» Records to use:
::::::::::
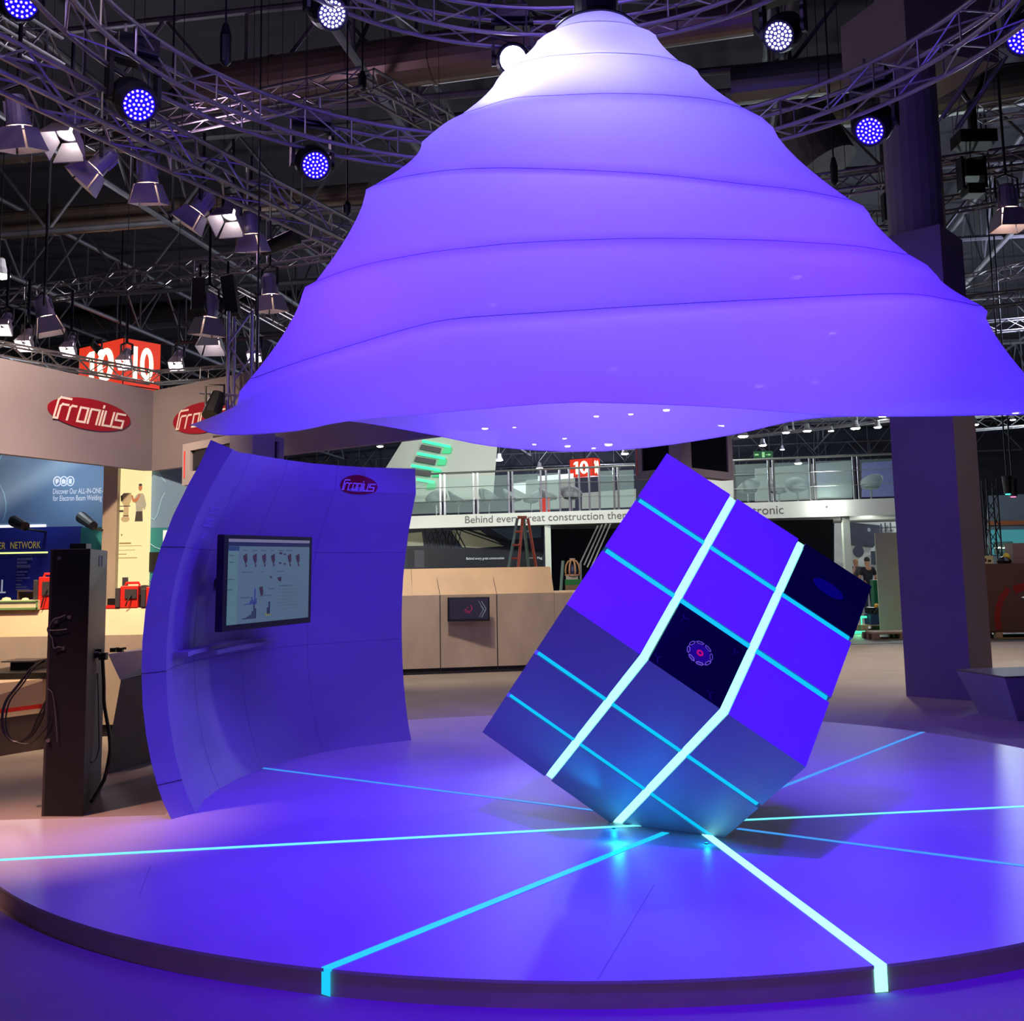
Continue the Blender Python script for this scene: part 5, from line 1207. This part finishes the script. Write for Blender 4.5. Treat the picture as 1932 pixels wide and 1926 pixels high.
# photo mural under the mezzanine
mu = far_panel('photo_mural', 'dark industrial photo mural with bridge steelwork under the mezzanine', 'mural', [(740, proj((-3.6, 34, zdb+.04))[1]), (1026, proj((1, 34, zdb+.04))[1]), (1026, 1176), (740, 1180)], 34.0, mat('mural_dark', (40, 46, 66), .6, var=.7, vscale=.5))
k34 = 34.0/FPX
def mpp(pts): return [((x-760)*k34, (1000-y)*k34) for x, y in pts]
mo = P(760, 1000, 33.98)
def mur(polys, m, nm, t=.01): MB().flat([mpp(p_) for p_ in polys], mo, UX, Z, t).build(nm, m, mu)
mur([[(770, 1006), (796, 1004), (799, 1030), (768, 1030)], [(850, 1002), (905, 1003), (930, 1020), (950, 1033), (900, 1036), (872, 1034)]], mat('mural_pale_sky', (176, 176, 150), .6, var=.2, vscale=.6), 'pale_sky')
mur([[(925, 1000), (1020, 997), (1020, 1018), (960, 1022)]], mat('mural_blue_sky', (84, 104, 128), .6, var=.3, vscale=1), 'blue_sky')
st = []
for a_, b_ in (((862, 1000), (985, 1045)), ((870, 998), (992, 1042)), ((820, 998), (838, 1072)), ((832, 998), (860, 1072)), ((852, 998), (848, 1060)), ((858, 998), (880, 1040)), ((780, 1035), (1020, 1042)), ((878, 1000), (1000, 1040))): st += stroke([a_, b_], 2.0)
for k_ in range(9): st += stroke([(800+k_*7, 1000+(k_*13) % 20), (806+k_*8, 1035+(k_*17) % 30)], 1.4)+stroke([(800+k_*8, 1030), (812+k_*7, 1005)], 1.2)
mur(st+[[(768, 1036), (1020, 1040), (1020, 1072), (768, 1072)]], mat('mural_steelwork', (18, 20, 34), .6, var=.6, vscale=1.2), 'steelwork', .02)
mur([[(782, 1038), (800, 1038), (800, 1070), (782, 1070)]], mat('mural_grey_block', (64, 66, 74), .6), 'grey_block', .03)
text_mesh('mural_lettering', 'Behind every great construction', P(880, 1056, 33.9), UX, Z, .11, M_TXTW, mu, width=1.15)
text_mesh('mural_lettering', 'one Mag', P(1003, 1055, 33.9), UX, Z, .11, M_TXTW, mu, width=.32)
far_panel('dark_partition', 'dark navy sheet painted as shade behind the stairs under the mezzanine', 'partition', [(1036, proj((1.2, 36.5, zdb+.04))[1]), (1300, proj((5.9, 36.5, zdb+.04))[1]), (1300, 1160), (1036, 1165)], 36.5, mat('shade_navy', (18, 20, 40), .7, var=.2))  # dark sheet paints the unlit void behind the stairs
far_panel('dark_partition', 'black wall right of the cube under the mezzanine', 'partition', [(1300, proj((5.3, 32.8, zdb+.04))[1]), (1572, proj((9.6, 32.8, zdb+.04))[1]), (1572, 1168), (1300, 1172)], 32.8, mat('dark_black', (14, 12, 22), .7))
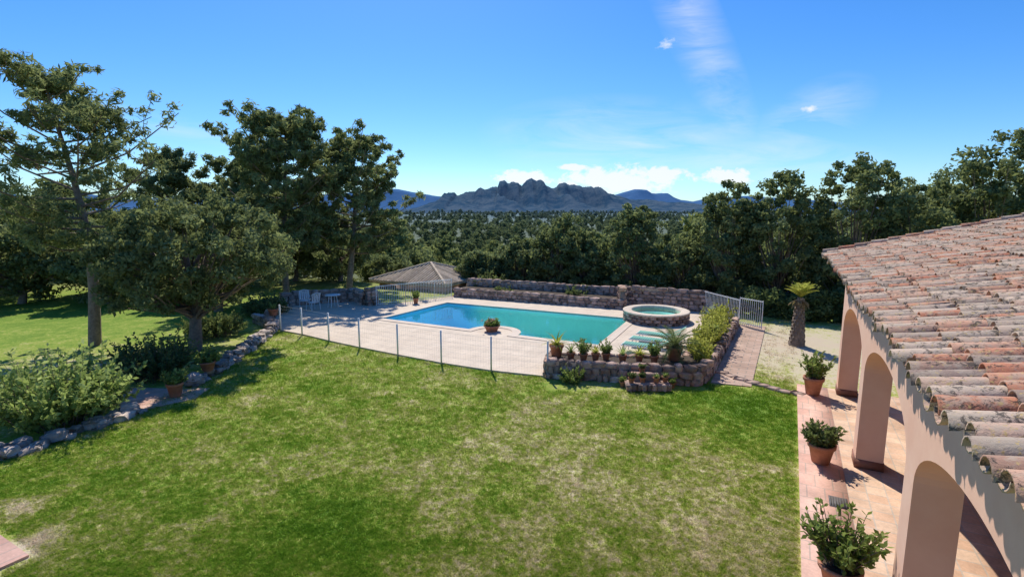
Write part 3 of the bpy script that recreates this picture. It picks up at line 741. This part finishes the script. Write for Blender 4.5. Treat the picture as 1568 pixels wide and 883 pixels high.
::::::::::
» Description of the task: Transcribe the records above exactly, leaving out every picture.

» Reply to the exercise:
Continue the Blender Python script for this scene: part 5, from line 1207. This part finishes the script. Write for Blender 4.5. Treat the picture as 1932 pixels wide and 1926 pixels high.
# photo mural under the mezzanine
mu = far_panel('photo_mural', 'dark industrial photo mural with bridge steelwork under the mezzanine', 'mural', [(740, proj((-3.6, 34, zdb+.04))[1]), (1026, proj((1, 34, zdb+.04))[1]), (1026, 1176), (740, 1180)], 34.0, mat('mural_dark', (40, 46, 66), .6, var=.7, vscale=.5))
k34 = 34.0/FPX
def mpp(pts): return [((x-760)*k34, (1000-y)*k34) for x, y in pts]
mo = P(760, 1000, 33.98)
def mur(polys, m, nm, t=.01): MB().flat([mpp(p_) for p_ in polys], mo, UX, Z, t).build(nm, m, mu)
mur([[(770, 1006), (796, 1004), (799, 1030), (768, 1030)], [(850, 1002), (905, 1003), (930, 1020), (950, 1033), (900, 1036), (872, 1034)]], mat('mural_pale_sky', (176, 176, 150), .6, var=.2, vscale=.6), 'pale_sky')
mur([[(925, 1000), (1020, 997), (1020, 1018), (960, 1022)]], mat('mural_blue_sky', (84, 104, 128), .6, var=.3, vscale=1), 'blue_sky')
st = []
for a_, b_ in (((862, 1000), (985, 1045)), ((870, 998), (992, 1042)), ((820, 998), (838, 1072)), ((832, 998), (860, 1072)), ((852, 998), (848, 1060)), ((858, 998), (880, 1040)), ((780, 1035), (1020, 1042)), ((878, 1000), (1000, 1040))): st += stroke([a_, b_], 2.0)
for k_ in range(9): st += stroke([(800+k_*7, 1000+(k_*13) % 20), (806+k_*8, 1035+(k_*17) % 30)], 1.4)+stroke([(800+k_*8, 1030), (812+k_*7, 1005)], 1.2)
mur(st+[[(768, 1036), (1020, 1040), (1020, 1072), (768, 1072)]], mat('mural_steelwork', (18, 20, 34), .6, var=.6, vscale=1.2), 'steelwork', .02)
mur([[(782, 1038), (800, 1038), (800, 1070), (782, 1070)]], mat('mural_grey_block', (64, 66, 74), .6), 'grey_block', .03)
text_mesh('mural_lettering', 'Behind every great construction', P(880, 1056, 33.9), UX, Z, .11, M_TXTW, mu, width=1.15)
text_mesh('mural_lettering', 'one Mag', P(1003, 1055, 33.9), UX, Z, .11, M_TXTW, mu, width=.32)
far_panel('dark_partition', 'dark navy sheet painted as shade behind the stairs under the mezzanine', 'partition', [(1036, proj((1.2, 36.5, zdb+.04))[1]), (1300, proj((5.9, 36.5, zdb+.04))[1]), (1300, 1160), (1036, 1165)], 36.5, mat('shade_navy', (18, 20, 40), .7, var=.2))  # dark sheet paints the unlit void behind the stairs
far_panel('dark_partition', 'black wall right of the cube under the mezzanine', 'partition', [(1300, proj((5.3, 32.8, zdb+.04))[1]), (1572, proj((9.6, 32.8, zdb+.04))[1]), (1572, 1168), (1300, 1172)], 32.8, mat('dark_black', (14, 12, 22), .7))
Write part 3 of the bpy script that recreates this picture. It picks up at line 741. This part finishes the script. Write for Blender 4.5. Treat the picture as 1568 pixels wide and 883 pixels high.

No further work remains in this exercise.